We may not know who the winners of The Amazing Race Canada will be at this point, but we do know one thing: Ryan and Rob are the luckiest guys of the season. The friends and co-workers were once again saved by host Jon Montgomery, who informed the last-to-the-mat duo that Tuesday’s Leg in Montreal was a non-elimination and they were still competing.

It was a stunning turn of fortune for the two and perhaps a little deserved in the eyes of fate. After all, they chose to try the Fast Forward despite knowing that Sukhi and Jinder were already doing it and gambling they would complete it before the siblings did. As a matter of fact, perhaps fate shone on both teams, allowing the brother a sister the first-place finish while giving the co-workers another shot at success. After all, they were the only teams bold enough to strip down all in the name of the Amazing Race Canada title.

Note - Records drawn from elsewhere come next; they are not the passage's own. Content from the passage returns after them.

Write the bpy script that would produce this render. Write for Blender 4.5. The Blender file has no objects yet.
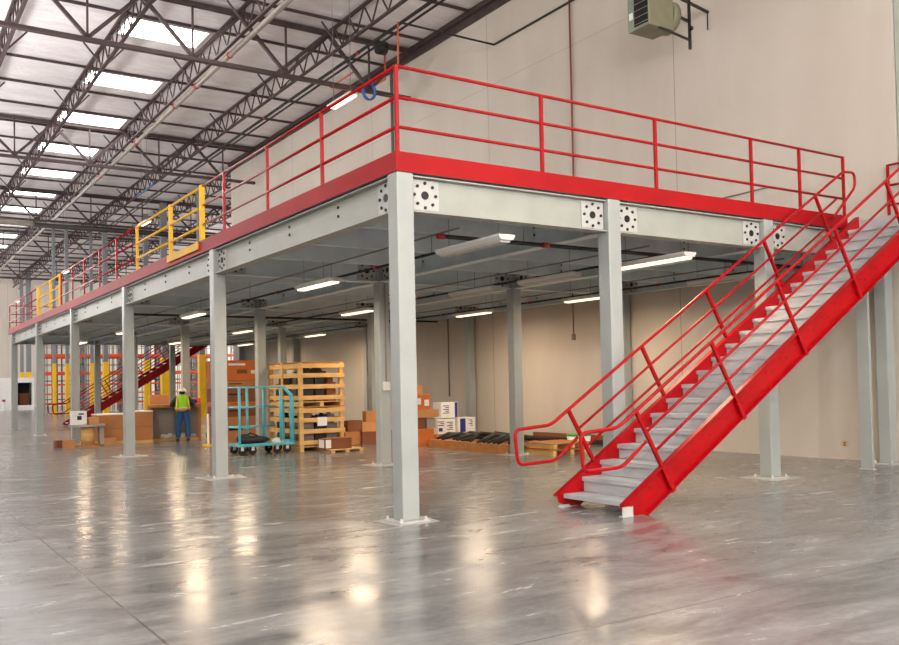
import bpy, math, random
from mathutils import Vector, Matrix
random.seed(7)
S = bpy.context.scene
COL = S.collection
PI = math.pi

# ------------------------------------------------------------------ helpers
def lin(c):
    return tuple(((v / 255) / 12.92 if v / 255 <= .04045 else ((v / 255 + .055) / 1.055) ** 2.4) for v in c) + (1,)

class MB:
    """collects boxes, bars and tubes into one mesh"""
    def __init__(s):
        s.v = []; s.f = []; s.m = []; s.mi = 0
    def add(s, vs, fs):
        o = len(s.v); s.v += [tuple(v) for v in vs]
        for f in fs:
            s.f.append([i + o for i in f]); s.m.append(s.mi)
        return s
    def box(s, x0, y0, z0, x1, y1, z1):
        vs = [(x, y, z) for z in (z0, z1) for y in (y0, y1) for x in (x0, x1)]
        return s.add(vs, [(0, 2, 3, 1), (4, 5, 7, 6), (0, 1, 5, 4), (2, 6, 7, 3), (0, 4, 6, 2), (1, 3, 7, 5)])
    def cbox(s, c, d):
        return s.box(c[0] - d[0] / 2, c[1] - d[1] / 2, c[2] - d[2] / 2, c[0] + d[0] / 2, c[1] + d[1] / 2, c[2] + d[2] / 2)
    def bar(s, a, b, w, h=None, up=(0, 0, 1)):
        """rectangular bar from a to b"""
        h = h or w; a = Vector(a); b = Vector(b); d = (b - a).normalized(); u = Vector(up)
        if abs(d.dot(u)) > .99: u = Vector((0, 1, 0))
        r = d.cross(u).normalized() * w / 2; u = r.cross(d).normalized() * h / 2
        vs = [p + i * r + j * u for p in (a, b) for i, j in ((-1, -1), (1, -1), (1, 1), (-1, 1))]
        return s.add(vs, [(0, 1, 2, 3), (7, 6, 5, 4), (0, 4, 5, 1), (1, 5, 6, 2), (2, 6, 7, 3), (3, 7, 4, 0)])
    def tube(s, pts, r, n=10, closed=False, cap=True):
        pts = [Vector(p) for p in pts]; k = len(pts); rings = []
        prev = None
        for i, p in enumerate(pts):
            if closed: t = (pts[(i + 1) % k] - pts[i - 1]).normalized()
            else: t = (pts[min(i + 1, k - 1)] - pts[max(i - 1, 0)]).normalized()
            if prev is None:
                u = Vector((0, 0, 1)) if abs(t.z) < .9 else Vector((0, 1, 0))
                u = (u - t * u.dot(t)).normalized()
            else:
                u = (prev - t * prev.dot(t)).normalized()
            prev = u; w = t.cross(u)
            rr = r[i] if isinstance(r, (list, tuple)) else r
            rings.append([p + (u * math.cos(2 * PI * j / n) + w * math.sin(2 * PI * j / n)) * rr for j in range(n)])
        vs = [v for q in rings for v in q]; fs = []
        for i in range(k if closed else k - 1):
            a = i * n; b = ((i + 1) % k) * n
            for j in range(n):
                fs.append((a + j, a + (j + 1) % n, b + (j + 1) % n, b + j))
        if cap and not closed:
            fs.append(tuple(range(n - 1, -1, -1))); fs.append(tuple((k - 1) * n + j for j in range(n)))
        return s.add(vs, fs)
    def cyl(s, a, b, r, n=16):
        return s.tube([a, b], r, n)
    def prism(s, poly, axis, lo, hi):
        """extrude a 2-D polygon along axis (0 x, 1 y, 2 z)"""
        def P(q, t):
            q = list(q); q.insert(axis, t); return tuple(q)
        n = len(poly)
        vs = [P(q, lo) for q in poly] + [P(q, hi) for q in poly]
        fs = [tuple(range(n - 1, -1, -1)), tuple(range(n, 2 * n))] + [(i, (i + 1) % n, n + (i + 1) % n, n + i) for i in range(n)]
        return s.add(vs, fs)
    def ball(s, c, r, n=12, m=8, zs=1.0, lo=-PI / 2):
        vs = []; fs = []
        rx, ry, rz = (r, r, r * zs) if not isinstance(r, (tuple, list)) else r
        for i in range(m + 1):
            a = lo + (PI / 2 - lo) * i / m
            for j in range(n):
                b = 2 * PI * j / n
                vs.append((c[0] + rx * math.cos(a) * math.cos(b), c[1] + ry * math.cos(a) * math.sin(b), c[2] + rz * math.sin(a)))
        for i in range(m):
            for j in range(n):
                fs.append((i * n + j, i * n + (j + 1) % n, (i + 1) * n + (j + 1) % n, (i + 1) * n + j))
        fs.append(tuple(range(n - 1, -1, -1)))
        return s.add(vs, fs)
    def build(s, name, mats, parent=None, smooth=False, bevel=0, loc=None):
        me = bpy.data.meshes.new(name)
        me.from_pydata(s.v, [], s.f)
        if not isinstance(mats, (list, tuple)): mats = [mats]
        for m in mats: me.materials.append(m)
        me.polygons.foreach_set('material_index', s.m)
        import bmesh
        bm = bmesh.new(); bm.from_mesh(me)
        bmesh.ops.recalc_face_normals(bm, faces=bm.faces); bm.to_mesh(me); bm.free()
        if smooth:
            me.polygons.foreach_set('use_smooth', [len(p.vertices) == 4 for p in me.polygons])
        me.update()
        o = bpy.data.objects.new(name, me); COL.objects.link(o)
        if parent: o.parent = parent
        if loc: o.location = loc
        if bevel:
            b = o.modifiers.new('bevel', 'BEVEL'); b.width = bevel; b.segments = 2; b.limit_method = 'ANGLE'
        return o

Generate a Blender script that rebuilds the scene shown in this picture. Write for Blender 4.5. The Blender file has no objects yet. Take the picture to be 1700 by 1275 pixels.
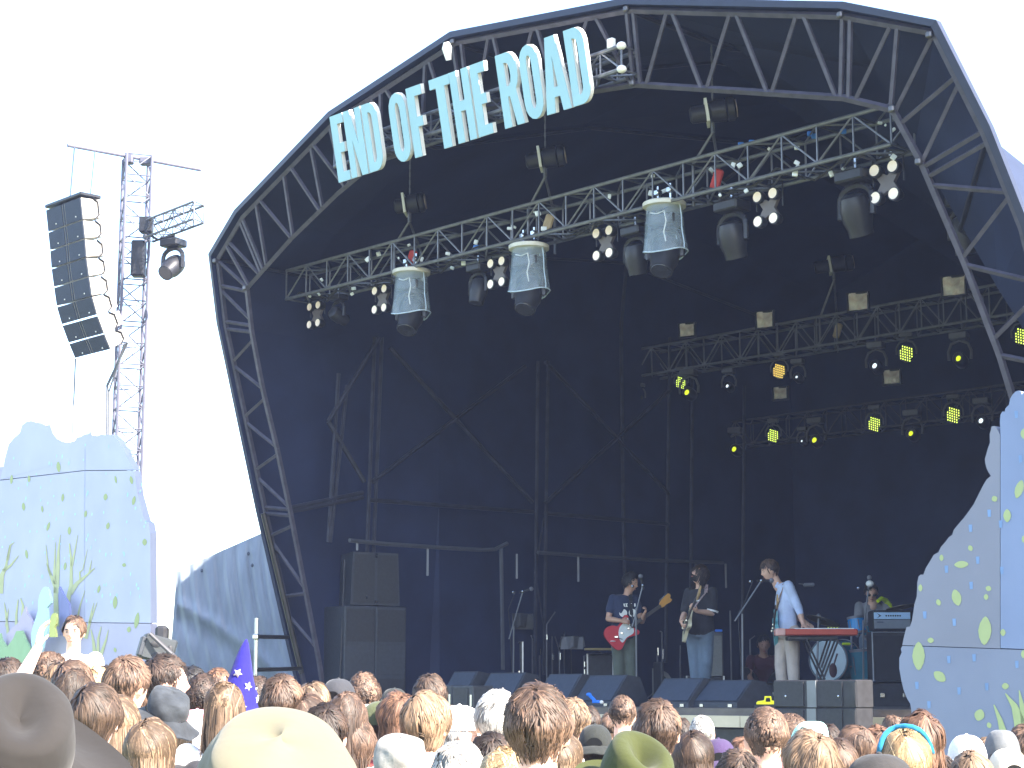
import bpy, math, random
from mathutils import Vector as V, Matrix
from math import sin, cos, pi, radians as R
random.seed(11)
SC = bpy.context.scene
# ---------------------------------------------------------------- camera, world, sun, exposure
F = 3040.0; CZ = 1.65; TH = math.atan(512.5/F)
cam = bpy.data.cameras.new('camera'); co = bpy.data.objects.new('camera', cam)
SC.collection.objects.link(co); SC.camera = co
co.location = (0, 0, CZ); co.rotation_euler = (pi/2+TH, 0, 0)
cam.sensor_width = 36; cam.lens = F/1700*36; cam.clip_start = .1; cam.clip_end = 3000
SUN_AZ = R(131); SUN_EL = R(38)        # azimuth clockwise from +Y
w = bpy.data.worlds.new("World"); SC.world = w; w.use_nodes = True
nt = w.node_tree; bgn = nt.nodes['Background']
sky = nt.nodes.new('ShaderNodeTexSky'); sky.sky_type = 'NISHITA'; sky.sun_disc = False
sky.sun_elevation = SUN_EL; sky.sun_rotation = SUN_AZ; sky.air_density = 1.0; sky.dust_density = 1.0; sky.ozone_density = 1.0
nt.links.new(sky.outputs[0], bgn.inputs[0]); bgn.inputs[1].default_value = 0.15
sl = bpy.data.lights.new('sun', 'SUN'); sl.energy = 5.0; sl.angle = R(.5); sl.color = (1, .91, .79)
so = bpy.data.objects.new('sun', sl); SC.collection.objects.link(so)
sd = V((sin(SUN_AZ)*cos(SUN_EL), cos(SUN_AZ)*cos(SUN_EL), sin(SUN_EL)))
so.rotation_euler = sd.to_track_quat('Z', 'Y').to_euler(); so.location = (60, -30, 60)
vs = SC.view_settings; vs.view_transform = 'Standard'; vs.look = 'None'; vs.exposure = 2.3; vs.gamma = 1
# ---------------------------------------------------------------- coordinates
U = V((.949, -1, 0)).normalized()      # along the stage front, towards stage left of the picture's right
N = V((U.y, -U.x, 0))                  # out of the stage, towards the audience
P0 = V((-3.29, 27, 0)); K = .3; CAM = V((0, 0, CZ)); DECK = 1.5; Z = V((0, 0, 1))
def ray(px, py):
    x = (px-850)/F; y = (637.5-py)/F
    return V((x, cos(TH)-y*sin(TH), sin(TH)+y*cos(TH)))
def at(px, py, D):
    d = ray(px, py); return CAM+d*(D/d.y)
def st(px, py, b=0):                   # a point in the vertical plane b metres behind the front truss
    d = ray(px, py); t = (P0-N*b-CAM).dot(N)/d.dot(N); return CAM+d*t
def ar(px, py, off=0, k=K):            # a point in the leaning plane of the front arch
    v = Z+N*k; nn = U.cross(v).normalized(); q = P0+N*(1.5+off)+Z*1.4
    d = ray(px, py); return CAM+d*((q-CAM).dot(nn)/d.dot(nn))
def lw(px, py, s):                     # a point in the plane of the left inner wall
    d = ray(px, py); t = (P0+U*s-CAM).dot(U)/d.dot(U); return CAM+d*t
def S(s, b, z): return P0+U*s-N*b+Z*z
def dep(px, b): return st(px, 1000, b).y
STG = math.atan2(U.y, U.x)             # rotation that turns local +X to U (local -Y then faces the audience)
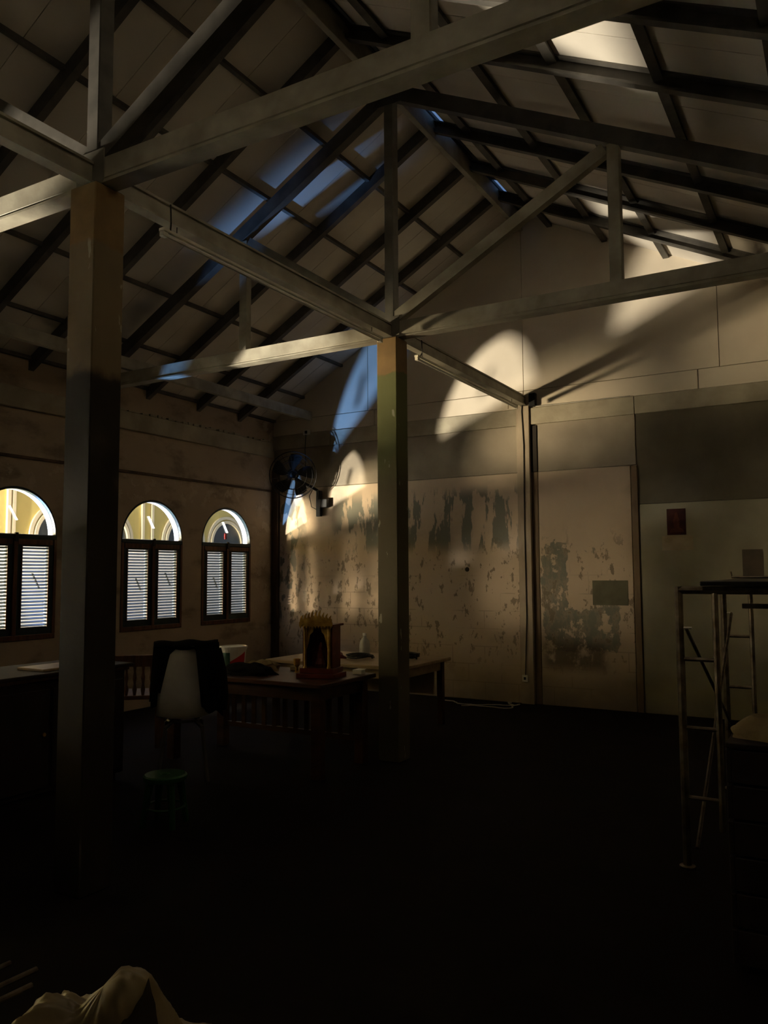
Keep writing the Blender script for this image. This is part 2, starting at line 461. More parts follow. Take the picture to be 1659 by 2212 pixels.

Both teams raced to the Parisian Laundry for the Fast Forward, mistakenly assuming they would be washing some clothes. Instead, they were instructed to doff their tops, pants … everything but their underwear and pose for burgeoning artists who sketched them. The second phase of the Fast Forward challenged each to pose naked, which after a second of debate Jinder and Sukhi did.

“Don’t look forward!” Jinder told his sister.

“Don’t look backward!” she responded. What followed was the most entertaining and cringe-inducing moments of this season and perhaps the history of The Amazing Race franchise. Jinder’s wooden stare belied the horror going on inside of him. I can’t help but wonder if these two kids will be scarred for life. Since Jinder and Sukhi completed the Fast Forward first, Rob and Ryan had to get dressed–their nude pose meant Ryan’s genitals would have been dangling near Rob’s ear so perhaps this was for the best–and then complete one of the Detours. Their choice to make glass beads took them well into the night while the Fast Forward winners arrived on the mat in first place.

As for the rest of the teams, a seemingly enjoyable grilled cheese eating contest–the other Detour–slowed down, not to mention filled up, the remaining duos save Audrey and Alain who made beads. I’m a massive grilled cheese fan, but the idea of eating dozens of bites made from different varieties of cheese alternated with a 50-mentre sprint to a food truck to identify what I had just eaten would have left me heaving into the St. Lawrence River. Meaghan and Natalie in particular had a hard time of it and bickered back and forth while buds Mickey and Pete chowed down and then departed.

Here’s how the teams finished:

  • Sukhi and Jinder
  • Mickey and Pete
  • Meaghan and Natalie
  • Alain and Audrey
  • Rob and Ryan (non-elimination)

The Amazing Race airs Tuesdays at 9 p.m. ET on CTV.